On Saturday, Tennessee re-entered the College Football Playoff picture with its dominant 56-0 win over UTEP. The Vols needed a little help from other teams in the SEC, and they got a lot of it on top of the UTEP win.
Alabama and Ole Miss lost on Saturday, opening the door for Tennessee to go from the first team out to the No. 9 seed in the Playoffs. The Vols are ranked No. 8 in the country and are currently projected to head back to Athens to play Georgia in round one.
Despite Tennessee’s 9-2 record and prime wins over Oklahoma on the road, Florida, and Alabama, some continue to doubt the Vols’ worthiness in the CFP.
That group includes former Alabama quarterback and current ESPN analyst Greg McElroy, who says Tennessee is not a national championship contender but is in the Playoff only because of Alabama and Ole Miss’ loss.
“Is Tennessee a national championship contender at the moment? I don’t see them that way,” McElroy said on Tuesday. “But by a process of elimination, because of the way other teams have played, Tennessee went from the outside looking in to now the inside looking out — because of the loss by Bama and the loss by Ole Miss.”
What McElroy said is partially right.

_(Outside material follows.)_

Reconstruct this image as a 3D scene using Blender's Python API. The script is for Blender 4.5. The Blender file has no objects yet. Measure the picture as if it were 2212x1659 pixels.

Did Tennessee make the top-12 because of the Bama and Mississippi loss? Yes, but that’s not why the Vols are in there. Tennessee is in the top 12 because they have proven they are a national championship contender.
Plenty of two-loss and even three-loss teams have a case for being in the top 12 but aren’t because they haven’t proven to be national championship contenders.
Teams like Clemson, Alabama, Ole Miss, Arizona State, Tulane, Iowa State, BYU, and Texas A&M are two- and three-loss teams that are on the outside looking in, meaning they are not national championship contenders right now in the committee’s eyes.
That could change and will likely change a bit over the next two weeks as we sort out conference champions, but one thing should not be in doubt. Tennessee rightfully deserves its spot in the CFP and has been one of the best teams in the country, making it a national championship contender, unlike Alabama.